Wolfington v. Reconstructive Orthopaedic Assocs. II PC, 935 F.3d 187 (3d Cir. 2019). This was a class action under the Truth in Lending Act, 15 U.S.C. 1601 et seq. (“TILA”). The District Court granted a defense motion to dismiss, holding that plaintiff had failed to state a claim under TILA. That court also imposed sanctions under Federal Rule of Civil Procedure 11 on plaintiff’s counsel. On plaintiff’s appeal, the Third Circuit affirmed the dismissal of the complaint, but reversed the sanction. Judge Fuentes wrote the panel’s opinion.
Stone v. Troy Construction, LLC, 935 F.3d 242 (3d Cir. 2019). In this Fair Labor Standards Act (“FLSA”) class action, the District Court granted summary judgment in favor of the defendant, applying a two-year statute of limitations because the judge found no willful violation of the FSLA. Under the FLSA, “[w]hether a violation is willful determines the length of the applicable statute of limitations.” In an opinion by Judge Jordan, the Third Circuit reversed. The panel held that the District Court had applied an incorrect standard in making its willfulness determination, which made its invocation of the two-year statute erroneous.
Fields v. Speaker of the Pennsylvania House of Representatives, 936 F.3d 142 (3d Cir. 2019). The Third Circuit split 2-1 in this appeal, which addressed practices of Pennsylvania’s House of Representatives related to beginning sessions with a prayer. Two issues were presented. First, the guest chaplains whom the House invited to offer the prayer never included non-theists, which allegedly violated constitutional protections surrounding religion. Second, the House asks visitors to rise for the prayer.
On the first issue, the majority (Judges Ambro and Fisher, with Judge Ambro authoring the opinion) found no impropriety. “[O]nly theistic prayer can satisfy the historical purpose of appealing for divine guidance in lawmaking,” and because “legislative prayer is government speech” that could not be attacked under the constitutional guarantees of free speech, free exercise of religion, or equal protection.
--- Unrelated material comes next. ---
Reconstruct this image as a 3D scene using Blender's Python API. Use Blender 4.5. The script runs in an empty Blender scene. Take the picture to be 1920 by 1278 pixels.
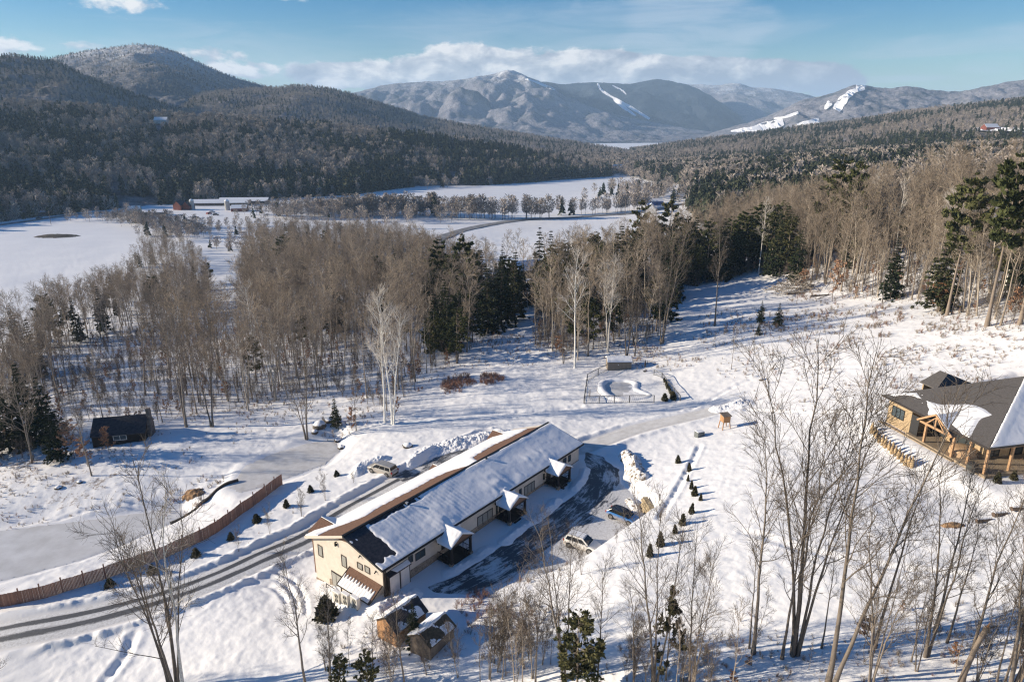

The dissenter was Judge Restrepo.
On the second issue, all three judges agreed that plaintiff had no claim. Asking people to rise was not coercive, and a single incident where a security guard pressured someone to stand was moot.
Jester v. Hutt, 937 F.3d 233 (3d Cir. 2019). There were a number of issues on this appeal and cross-appeal, which arose out of a jury verdict in a case involving horse boarding. The issue that likely motivated the publication of the panel’s opinion, by Judge Hardiman, however, was the ruling that cases requiring proportionality between compensatory damages and punitive damages do not require proportionality where the basis for punitive damages was nominal, rather than compensatory, damages.